The faculty members responded to an international/national call for applications for the position of editor of ISTE. They are both very involved in the host organization and its publications committee, so they prepared an application that included a description of reviewing and editing experience, publication experience, and overview of our professional work. The next round included questions from an ad-hoc group headed by the co-chairs of the publications committee.

The professors will serve as co-editors for five years. The first half-year they are working towards launching the inaugural issue in July 2016. In addition to the typical duties of an editor (assigning reviewers, communicating with authors, copy editing and summarizing reviews to determine whether the manuscripts will be published), the pair is developing the submission website and submission guidelines, selecting editorial review board members and establishing criteria for manuscript reviews.

“It has been a lot of work, but we both love the work we are doing and the mission of the journal,” Hermann continued.

Miranda is equally enthusiastic about becoming involved with the journal.

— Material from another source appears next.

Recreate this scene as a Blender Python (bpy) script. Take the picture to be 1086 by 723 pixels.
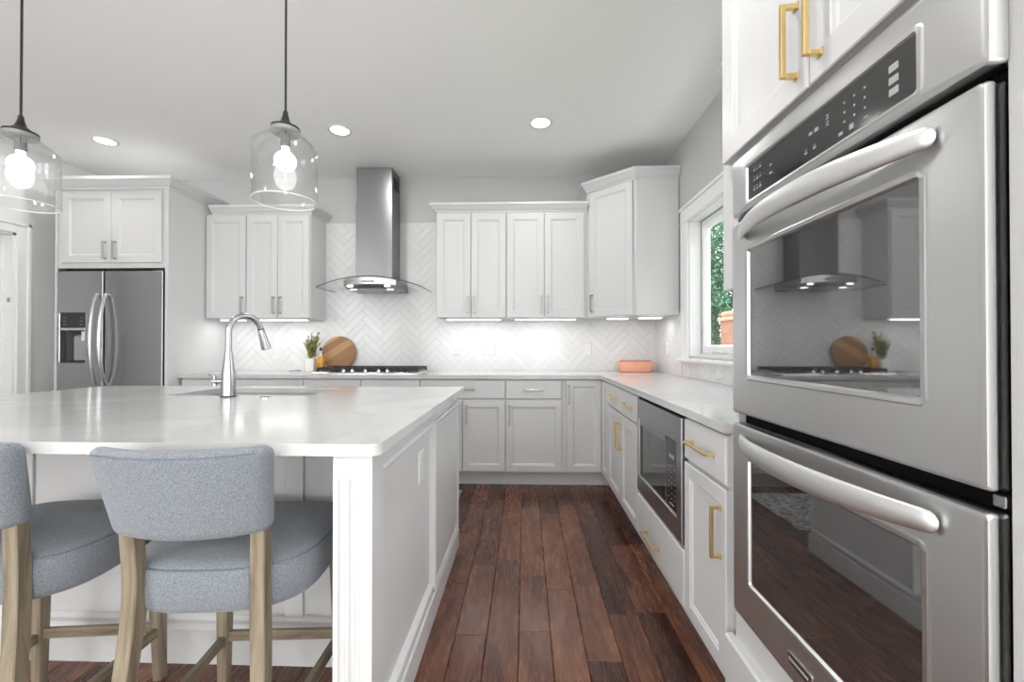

“The journal is a great fit for science educators and universities like Towson University where professors do research but also focus a lot of time on teaching in-service teachers and providing professional development for in-service teachers,” he said. “This journal is not intended for research on science education; there are already many journals with that focus. This journal really suits the needs of science educators who are doing innovative science teacher preparation activities and it is a place to share those innovations with peers. So it is a fantastic extension of the kind of work we are doing at Towson.”